Both commercial real estate investors and professionals alike in Alaska will take a close look at an investment opportunity before they make their final decision, examining various value factors. One in particular is the CAP rate or capitalization rate. You have may have heard of it before, but what is it?

CAP rate = NOI / Asset Value

The CAP rate is an indicator of investment value calculated by weighing your net operating income (NOI) versus asset value. In its most basic form, the CAP rate is an analysis of risk for a given investment. An increased risk is marked by a higher CAP rate—in a perfect market—and inversely proportional to asset value. As you may have guessed, an investor is often willing to pay more for reduced risk, assuming all things are equal. The opposite can also be true, with risk-adverse investors seeking higher CAP rates in anticipation of higher returns. 

What Does the CAP Rate Measure?

The CAP rate measures a single-period, unleveraged rate of return on a real estate investment. Commercial real estate investors tend to focus on two CAP rates in relation to their specified market: acquisition (going in) and disposition (going out). For instance, if an investor assumes they will make the investment more efficient and less risky during their time as owner, then they may assume and disposition CAP rate to be lower than their acquisition CAP rate during pro forma analysis and thus yield a higher asset value at disposition. Why? Increased efficiency should also equate to increased net operating income (NOI). When compared to average market CAP rates for their property type, higher NOI typically would imply a greater asset value.

Not all CAP rates are created equal. To avoid confusion in our analysis, we will assume an overall rate (abbreviated OAR), which is the most commonly used rate by real estate professionals and includes all aspects of the investment, including land and improvements (buildings). The OAR income capitalization rate shows the relationship between one year net operating income (NOI) and the total value of the property. This rate is highly influenced by the market. For example, any city or industry might have an average 9% OAR, while another has a 7% average OAR. Why the difference? Is one more risky than the other? It’s important to remember, real estate is a hyper-local business and differences can even be found between close submarkets in the same city. It really depends upon your data set and having enough data to make reasonable assumptions before you can truly compare risk between asset CAP rates in a defined market.

How to Use the CAP Rate

So how do you use the CAP rate? In order to use this figure as an analysis tool, investors must understand that it is a snapshot in time and while easy to calculate, CAP rates are often misinterpreted.

Below are common marketplace misuses of the CAP rate:

  1. Extracting a CAP rate from current or historical income and applying it to future income

    This is commonplace in analysis, but the investor must understand it is imperfect. Real estate investing is often considered a hedge against inflation due to its ability to adjust rents at or above the inflation rate. Depending on the market, whether up or down, applying one’s current income to future projections will result in either overvaluing or undervaluing the property.

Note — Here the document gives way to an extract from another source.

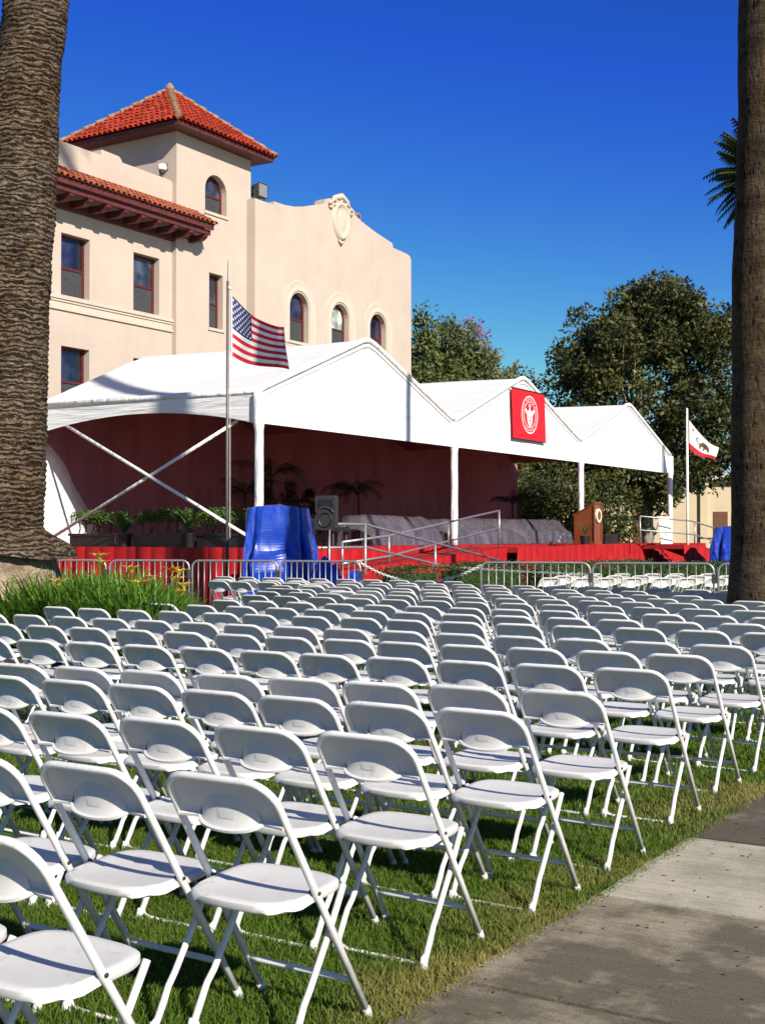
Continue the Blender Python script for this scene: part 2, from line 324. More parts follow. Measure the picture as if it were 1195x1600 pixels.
# ------------------------------------------------------------------ mesh helpers
class MB:
    def __init__(s): s.v = []; s.f = []; s.mi = []
    def add(s, vs, fs, mi=0):
        o = len(s.v); s.v += [tuple(p) for p in vs]
        for f in fs: s.f.append(tuple(i + o for i in f)); s.mi.append(mi)
    def box(s, a, b, mi=0):
        x0, y0, z0 = a; x1, y1, z1 = b
        s.add([(x0, y0, z0), (x1, y0, z0), (x1, y1, z0), (x0, y1, z0), (x0, y0, z1), (x1, y0, z1), (x1, y1, z1), (x0, y1, z1)],
              [(0, 3, 2, 1), (4, 5, 6, 7), (0, 1, 5, 4), (1, 2, 6, 5), (2, 3, 7, 6), (3, 0, 4, 7)], mi)
    def tube(s, pts, r, n=8, closed=False, mi=0, caps=True, sq=1.0):
        pts = [Vector(p) for p in pts]; k = len(pts)
        rs = r if isinstance(r, (list, tuple)) else [r] * k
        prev = None; rings = []
        for i, p in enumerate(pts):
            if closed: t = (pts[(i + 1) % k] - pts[i - 1]).normalized()
            else: t = (pts[min(i + 1, k - 1)] - pts[max(i - 1, 0)]).normalized()
            if prev is None:
                u = t.orthogonal().normalized()
            else:
                u = (prev - t * prev.dot(t))
                u = u.normalized() if u.length > 1e-6 else t.orthogonal().normalized()
            prev = u; w_ = t.cross(u)
            rings.append([p + (u * math.cos(2 * math.pi * j / n) + w_ * math.sin(2 * math.pi * j / n) * sq) * rs[i] for j in range(n)])
        vs = [q for rr in rings for q in rr]; fs = []
        m_ = k if closed else k - 1
        for i in range(m_):
            a = i * n; b = ((i + 1) % k) * n
            for j in range(n): fs.append((a + j, a + (j + 1) % n, b + (j + 1) % n, b + j))
        if not closed and caps:
            fs.append(tuple(range(n - 1, -1, -1))); fs.append(tuple((k - 1) * n + j for j in range(n)))
        s.add(vs, fs, mi)
    def lathe(s, c, prof, n=20, mi=0):
        cx, cy, cz = c; vs = []; fs = []
        for r, z in prof:
            for j in range(n): vs.append((cx + r * math.cos(2 * math.pi * j / n), cy + r * math.sin(2 * math.pi * j / n), cz + z))
        for i in range(len(prof) - 1):
            for j in range(n): fs.append((i * n + j, i * n + (j + 1) % n, (i + 1) * n + (j + 1) % n, (i + 1) * n + j))
        fs.append(tuple(range(n - 1, -1, -1))); fs.append(tuple((len(prof) - 1) * n + j for j in range(n)))
        s.add(vs, fs, mi)
    def grid(s, P, mi=0, flip=False):
        nr = len(P); nc = len(P[0]); vs = [p for row in P for p in row]; fs = []
        for i in range(nr - 1):
            for j in range(nc - 1):
                f = (i * nc + j, i * nc + j + 1, (i + 1) * nc + j + 1, (i + 1) * nc + j)
                fs.append(f[::-1] if flip else f)
        s.add(vs, fs, mi)
    def build(s, name, m, parent=None, smooth=False, loc=None, ang=None):
        me = bpy.data.meshes.new(name)
        me.from_pydata(s.v, [], s.f)
        for x in (m if isinstance(m, (list, tuple)) else [m]): me.materials.append(M[x])
        me.polygons.foreach_set('material_index', s.mi)
        if smooth: me.polygons.foreach_set('use_smooth', [True] * len(s.f))
        me.validate(clean_customdata=False); me.update()
        if smooth and ang:
            try: me.set_sharp_from_angle(angle=R(ang))
            except Exception: pass
        o = bpy.data.objects.new(name, me); COL.objects.link(o)
        if loc: o.location = loc
        if parent: o.parent = parent
        return o

def npmesh(name, V, F, m, parent=None, mi=None):
    me = bpy.data.meshes.new(name)
    V = np.ascontiguousarray(V, dtype=np.float32); F = np.ascontiguousarray(F, dtype=np.int32)
    k = F.shape[1]
    me.vertices.add(len(V)); me.vertices.foreach_set('co', V.ravel())
    me.loops.add(F.size); me.loops.foreach_set('vertex_index', F.ravel())
    me.polygons.add(len(F)); me.polygons.foreach_set('loop_start', np.arange(0, F.size, k, dtype=np.int32))
    me.polygons.foreach_set('loop_total', np.full(len(F), k, dtype=np.int32))
    for x in (m if isinstance(m, (list, tuple)) else [m]): me.materials.append(M[x])
    if mi is not None: me.polygons.foreach_set('material_index', mi.astype(np.int32))
    me.update(calc_edges=True)
    o = bpy.data.objects.new(name, me); COL.objects.link(o)
    if parent: o.parent = parent
    return o

def tag(o, label=None, cat=None, group=None, kind=None):
    if label: o['label'] = label
    if cat: o['category'] = cat
    if group: o['group'] = group
    if kind: o['kind'] = kind
    return o
def thing(name, label, cat, loc=(0, 0, 0), rz=0, group=None):
    o = bpy.data.objects.new(name, None); COL.objects.link(o); o.empty_display_size = .2
    o.location = loc; o.rotation_euler = (0, 0, rz)
    return tag(o, label, cat, group)
def copy_tree(o, parent=None):
    c = o.copy(); COL.objects.link(c); c.parent = parent
    for ch in list(o.children): copy_tree(ch, c)
    return c
def children_local(o, loc):
    """move verts of children meshes so that world coords stay while the root sits at loc"""
    for ch in o.children:
        if ch.type == 'MESH':
            ch.data.transform(Matrix.Translation(-Vector(loc)))
            ch.data.update()
        for g in ch.children:
            if g.type == 'MESH': g.data.transform(Matrix.Translation(-Vector(loc)))
    o.location = loc
def lerp(a, b, t): return a + (b - a) * t

# ------------------------------------------------------------------ ground, path
PX = -2.045
g = MB()
g.add([(-900, -120, 0), (900, -120, 0), (900, 1500, 0), (-900, 1500, 0)], [(0, 1, 2, 3)])
tag(g.build('ground', 'ground'), kind='structure')
pb = MB(); ys = [4.93 + 1.19 * k for k in range(-8, 12)]
PW = 3.2
path = thing('path', None, None); path['kind'] = 'structure'
for i in range(len(ys) - 1):
    b = MB(); a0, a1 = ys[i] + .014, ys[i + 1] - .014
    n = 26; top = []
    for k in range(n + 1):
        t = k / n; y = lerp(a0, a1, t)
        top.append([(PX + .016 * noise.noise((i * 3.1, y * 3, 0)) + .010 * noise.noise((9, y * 14, 0)), y, .035), (PX + PW, y, .035)])
    b.grid(top, flip=True)
    b.grid([[(p[0][0] - .006, p[0][1], -.02), (p[0][0], p[0][1], .035)] for p in top], flip=True)
    for y, r_ in ((a0, top[0]), (a1, top[-1])):
        b.add([(r_[0][0], y, .035), (r_[1][0], y, .035), (r_[1][0], y, .005), (r_[0][0], y, .005)], [(0, 1, 2, 3)])
    b.build('concrete_slab', ('conc_a' if i < 8 else 'conc_b' if i == 8 else 'conc_c'), path)

# grass blades: denser and finer near the camera
def blades(n, x0, x1, y0, y1, h, wd, seed, dens=None):
    r = np.random.default_rng(seed)
    x = r.uniform(x0, x1, n); y = r.uniform(y0, y1, n)
    a = r.uniform(0, 2 * np.pi, n); hh = h * r.uniform(.45, 1.25, n); lean = r.normal(0, .45, (n, 2)) * hh[:, None]
    patch = np.array([.75 + .5 * noise.noise((px * 1.7, py * 1.7, 0)) for px, py in zip(x[::50], y[::50])]).repeat(50)[:n] if False else 1
    dx = np.cos(a) * wd * .5; dy = np.sin(a) * wd * .5
    z0 = np.zeros(n)
    A = np.stack([x - dx, y - dy, z0], 1); B = np.stack([x + dx, y + dy, z0], 1)
    m1 = np.stack([x + lean[:, 0] * .35 + dx * .8, y + lean[:, 1] * .35 + dy * .8, hh * .6], 1)
    m2 = np.stack([x + lean[:, 0] * .35 - dx * .8, y + lean[:, 1] * .35 - dy * .8, hh * .6], 1)
    T = np.stack([x + lean[:, 0], y + lean[:, 1], hh], 1)
    V = np.stack([A, B, m1, m2, T], 1).reshape(-1, 3)
    i = np.arange(n) * 5
    F = np.concatenate([np.stack([i, i + 1, i + 2], 1), np.stack([i, i + 2, i + 3], 1), np.stack([i + 3, i + 2, i + 4], 1)])
    return V, F
P1 = blades(150000, -4.6, PX + .02, 1.6, 6.0, .036, .0045, 1)
P2 = blades(120000, -7.5, PX + .02, 4.6, 10.5, .036, .0065, 2)
P3 = blades(90000, -14, PX, 8.5, 19, .04, .012, 3)
P4 = blades(9000, PX - .03, PX + .045, 1.6, 9.5, .05, .005, 4)
V = []; F = []; o_ = 0
for v, f in (P1, P2, P3, P4):
    V.append(v); F.append(f + o_); o_ += len(v)
tag(npmesh('lawn_grass', np.concatenate(V), np.concatenate(F), 'blade'),
    'short green lawn grass with dry straw patches along the concrete path', 'grass', kind='stuff')

# ------------------------------------------------------------------ folding chair
def seat_parts(root, lod=0):
    nt_ = 10 if lod == 0 else 6
    # U frame: front feet up to the rounded top
    hw0, hw1 = .207, .199; cr = .085
    def side(sgn, t):     # t 0 foot .. 1 top
        return Vector((sgn * lerp(hw0, hw1, t), lerp(.25, -.245, t), lerp(.012, .802, t)))
    tdir = (side(1, 1) - side(1, 0)).normalized(); Ln = (side(1, 1) - side(1, 0)).length
    pts = [side(-1, 0), side(-1, .5), side(-1, 1 - cr / Ln)]
    for k in range(1, 6 if lod == 0 else 4):
        a = k / (6 if lod == 0 else 4) * math.pi / 2
        c = side(-1, 1 - cr / Ln) + Vector((cr, 0, 0))
        pts.append(c + Vector((-math.cos(a) * cr, 0, 0)) + tdir * math.sin(a) * cr)
    pts.append(side(-1, 1) + Vector((cr, 0, 0)))
    full = pts + [Vector((-p.x, p.y, p.z)) for p in reversed(pts)]
    f = MB(); f.tube(full, .0118, nt_)
    fr = f
    # backrest
    b = MB(); nu, nv = (26, 13) if lod == 0 else (10, 5)
    def arc_(s): return 1 - .60 * math.sqrt(max(0, 1 - (s / .58) ** 2)) if abs(s) < .58 else 1
    def bp(s, t, off=0):
        # s -1..1 across, t 0 top .. 1 bottom, rounded top corners
        tt = 1 - .008 / Ln - t * (.141 + .006 * max(0, math.cos(s * math.pi / 2)) ** 1.4) / Ln
        ax = side(1, tt)
        dd = (1 - tt) * Ln
        hw = ax.x - .004
        if dd < cr: hw -= cr - math.sqrt(max(0, cr * cr - (cr - dd) ** 2))
        x = s * hw
        nrm = Vector((0, -tdir.z, tdir.y))           # rearward normal
        con = -.011 * (1 - s * s)        # concave towards the rear face's inside
        # lower dome
        tarc = arc_(s)
        dome = .078 * (t - tarc) if t > tarc else 0
        lip = -.010 * max(0, (t - .9) / .1) ** 2
        return Vector((x, ax.y, ax.z)) + nrm * (con + dome + off - lip)
    def row_(f, off=0): return [bp(-1 + 2 * i / nu, f(-1 + 2 * i / nu), off) for i in range(nu + 1)]
    U = [row_(lambda q, j=j: arc_(q) * j / nv) for j in range(nv + 1)]
    ls = [-.58 + 1.16 * i / nu for i in range(nu + 1)]
    b.grid([[bp(q, lerp(arc_(q), 1, j / 4)) for q in ls] for j in range(5)])      # the lumbar facet, creased along its upper arc
    b.grid(U)
    G = [U[0], row_(lambda q: 1)]
    H = [[bp(-1 + 2 * i / nu, j / nv, -.007) for i in range(nu + 1)] for j in range(nv + 1)]
    b.grid(H, flip=True)
    b.grid([G[-1], H[-1]]); b.grid([H[0], G[0]])
    rim = [g_ + Vector((0, 0, -.001)) for g_ in G[-1]]
    b.tube(rim, .0075, 6)
    if lod == 0:       # moulded plate in the middle of the lumbar bulge
        for q0, q1, t0, t1, dz in ((-.16, .16, .67, .87, .0008), (-.12, .12, .71, .83, .0018)):
            b.grid([[bp(lerp(q0, q1, i / 4), lerp(t0, t1, j / 3), dz) for i in range(5)] for j in range(4)])
    br = b
    # seat
    s_ = MB()
    def outl(a):          # rounded outline: rear edge bowed, front nearly straight
        c, sn = math.cos(a), math.sin(a); e = .42
        x = .196 * math.copysign(abs(c) ** e, c); y = math.copysign(abs(sn) ** e, sn)
        if y >= 0: yy = .155 * y + .012 * (1 - (x / .196) ** 2)
        else:
            yy = .172 * y - .018 * (1 - (x / .196) ** 2) * (-y)
            x *= .98
        return x, yy
    n = 40 if lod == 0 else 20
    rings = []
    for rr, dz in ((.0, -.009), (.35, -.008), (.65, -.005), (.85, -.001), (.95, 0), (1.0, -.006), (1.005, -.022), (.97, -.030), (.9, -.014)):
        row = []
        for k in range(n):
            x, y = outl(2 * math.pi * k / n)
            tilt = y * .05
            wave = 0
            if rr > .99 and abs(x) > .13 and y < -.02: wave = -.010 * (abs(math.sin((y + .02) * 26)))
            row.append((x * rr, y * rr, .452 + tilt * rr + dz + wave))
        rings.append(row + [row[0]])
    s_.grid(rings, flip=True)
    st = s_
    legs = []
    for sg in (-1, 1):
        l = MB()
        P = [Vector((sg * .180, .150, .436)), Vector((sg * .180, .06, .29)), Vector((sg * .181, -.028, .165)), Vector((sg * .183, -.060, .130)),
             Vector((sg * .184, -.082, .09)), Vector((sg * .184, -.128, .012))]
        l.tube(P, [.0108, .0108, .0108, .0108, .0115, .0125], nt_)
        if lod == 0: l.tube([P[-1] + Vector((0, .006, .03)), P[-1] + Vector((0, -.002, -.010))], [.013, .019], 8)
        legs.append(l)
    cb = MB(); t0 = side(-1, .165); t1 = side(1, .165)
    cb.tube([t0, lerp(t0, t1, .12), lerp(t0, t1, .88), t1], [.006, .0105, .0105, .006], nt_)
    rb = MB(); rb.tube([(-.184, -.118, .045), (-.168, -.116, .018), (-.14, -.115, .010), (.14, -.115, .010), (.168, -.116, .018), (.184, -.118, .045)], .0075, nt_)
    caps = []
    for sg in (-1, 1):
        c = MB(); p = side(sg, 0); c.tube([p + Vector((0, -.018, .03)), p + Vector((0, .004, -.008))], [.0135, .0145], 8)
        caps.append(c)
    pivs = []
    for sg in (-1, 1):
        q = side(sg, .56); p = MB()
        p.tube([q + Vector((sg * .016, 0, 0)), q + Vector((-sg * .022, 0, 0))], .006, 6)
        pivs.append(p)
    if lod == 0:
        fr.build('frame', 'enamel', root, True)
        br.build('backrest', 'plastic', root, True, ang=50)
        st.build('seat', 'plastic', root, True, ang=50)
        for l in legs: l.build('leg', 'enamel', root, True)
        cb.build('stretcher', 'enamel', root, True)
        rb.build('ground_bar', 'enamel', root, True)
        for c in caps: c.build('foot_cap', 'cap', root, True)
        for p in pivs: p.build('hinge_bolt', 'hubcap', root, True)
        return root
    allm = MB()
    for q in [fr, br, st, cb, rb] + legs: allm.add(q.v, q.f)
    return allm.build('folding_chair', 'plastic', None, True, ang=50)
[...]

  1. Using different income and expense streams for comparable properties 

    It is important that an investor use the same method of income and expense projection used in extracting a CAP rate from the market to compare and value properties. Using different and varying income and expense extractions to deduce NOI (which is not stabilized, has no third-party management, no replacement reserves, under market operating expenses, etc) will result in varying and misleading risk profiles.

  1. Dirty or clean NOI

    This refers to what we include or do not include above the line when extracting NOI from our income and expense analysis to arrive at a value. What is considered dirty and clean NOI can be subjective, depending on your perspective. The most important thing to understand here is not to take the CAP rate at face value and when comparing two investments, ensure your NOI for each is “clean” and comparable.

    A common example would be including or excluding capital reserves in NOI. This will have an impact on both the CAP rate and the required reserves for two comparable properties that are most likely very different. By excluding capital reserves from our calculations, we are potentially increasing risk by essentially omitting a sinking fund to cover future capital expenses. In other words, we should not compare an NOI figure with deducted reserves above the line to one with deducted reserves below the line.

Our CAP Rate Algorithm

Now, let’s talk about akCOMMERCIAL.com and our CAP rate algorithm for market comparison of potential investment properties. Using proprietary market information, we are able to aggregate and quantify an estimated expense and income profile for a given class of inventory and then apply an estimated going in CAP to active Alaska commercial real estate market opportunities. This tool is available to our subscribed members or upon request and provides a hypothesis for risk and value.

We work with our clients to validate assumptions during the pre-offer and due-diligence phases of acquisition. It is also important to understand the CAP rate is only one financial indicator used to determine potential opportunities. The CAP rate—along with other indicators such as before and after tax calculations of an Internal Rate of Return (IRR) and modified IRR—are continually refined throughout the acquisition process. By tweaking assumptions and understanding investment indicators, investors are able to analyze capital accumulation, return on investment (ROI) and yield while performing sensitivity analysis on risk.